Выбрать главу

Горю Андреева спасла бы перемена мест слагаемых его мировоззрения: ему бы больше смирения в отношении к миру и больше требовательности к самому себе. В нем же, напротив, преувеличены внутреннее смирение (от меня ничего не зависит, мне нет смысла быть лучше, я ничего не изменю) и внешняя требовательность (все обязаны соответствовать высшим идеалам Григория и Даниила Андреевых). Если я правильно поняла логику развития Гориного образа (а понять ее, повторю, мудрено: времена и мотивы в тексте нарочито спутаны), кризис, «похеривший» его идеализм, начался у героя с разочарования в собрании поклонников учения Рериха: «вот тебе несерые люди, о которых мечтал-просил». В преувеличенном пафосе, «приторной чистоте» собрания Горя видит пародию на идеализм и вместо того чтобы просто решить, что это общество не для него, делает вывод о карикатурности любого идеализма, все равно не умеющего изменить жизнь.

Проблема разлома мира на жизненное и духовное начала остро ставится в повести. Но Горя недаром считает себя потомком Степного волка, незрелого, экспериментального персонажа Г. Гессе, который попытался вместить в себя все антиномии мира, так и не поднявшись ни до настоящей духовной цельности, ни до жизнетворческой силы. Горя точно так же не понимает сложного взаимодействия противоположных начал, особых условий земной жизни, суть которой можно выразить в обыденных словах его учителя Перфильева: «Не было проблемы с тем, что печатать, а вот на что… эта проблема остро стояла».

Это простой и роковой закон земной жизни, по которому ни одно движение духа не может быть сделано, если одновременно не шагнуть по реальной земле. Идеал воплощается через самые земные связи и действия. Дух, не впавший в жизнь, лицемерен и беспомощен. Напротив, Дух не запертый, Дух на дороге, Дух в песне о еде и очаге настигает свое земное воплощение, являя миру счастье, которое ведь и есть — самый серьезный оппонент мирового зла, единственное благо, не предусмотренное логикой земных искажений, являющее на земле образ райской неотменимости и безмятежности.

Но Горя перекрывает путь к реализации своего идеала, требуя, напротив, от мира — избавиться от противоречивости и искаженности. Он не может примириться с тем, что поэт может заниматься онанизмом, его жена — уйти в «секретарши» или «лепщицы пельменей», дядя — разбираться в машинах, но не отличать Моцарта от Бетховена.
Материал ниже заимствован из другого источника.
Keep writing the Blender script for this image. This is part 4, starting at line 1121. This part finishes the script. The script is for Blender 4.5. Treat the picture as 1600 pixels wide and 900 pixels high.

В самореализации ему видится рабство социальной роли: «Остается только встать на конвейер и выдавать по книге в год <…>. И — что жутко — я довольствуюсь этим вживанием в жизнь, я ловлю от нее кайф!».

По сути, Горя сопротивляется самому сюжету повести — взрослению. Он хочет остаться в детстве как времени чистоты — данной, не выстраданной, автоматической чистоты малыша, еще не испытанного миром. Он хочет «остаться собой», не установив, кто он, и замирает, если пользоваться лексиконом Яцутко, в состоянии «точки». Изменение мироощущения, необходимость определить свое «я», чтобы и дальше противостоять миру, пугают героя. Столько раз оперировавший христианскими символами, он выходит из-под религиозного восприятия жизни как послушания, сбрасывает с себя крест уж точно не самой тяжелой жизни.

Невозможно однозначно осмыслить финал повести. Е. Ермолин предложил назвать ее «историей поражения». Сам автор, комментируя в ЖЖ отзыв критика С. Белякова, замечает: «Для меня конец “Потусторонников” полон оптимизма: капитуляции не произошло именно потому, что… он (герой. — В. П.) умер по закону, который сам над собой установил, и добился своей цели — остался собой, остался ТОТАЛЬНО верен себе».

Пожалуй, я согласилась бы с автором: повесть заканчивается оптимистично именно в смысле соблюдения логики этого персонажа. Уход из жизни — последний аргумент Гори в споре с его главным оппонентом, журналистом и педагогом Перфильевым: смерть «лучшего» подопечного, по сути, должна привести учителя к смысложизненному краху, обнулить результаты дела всей его жизни — молодежного Лито как рассады цветущего будущего России, опровергнуть его стратегию малых преобразовательных дел.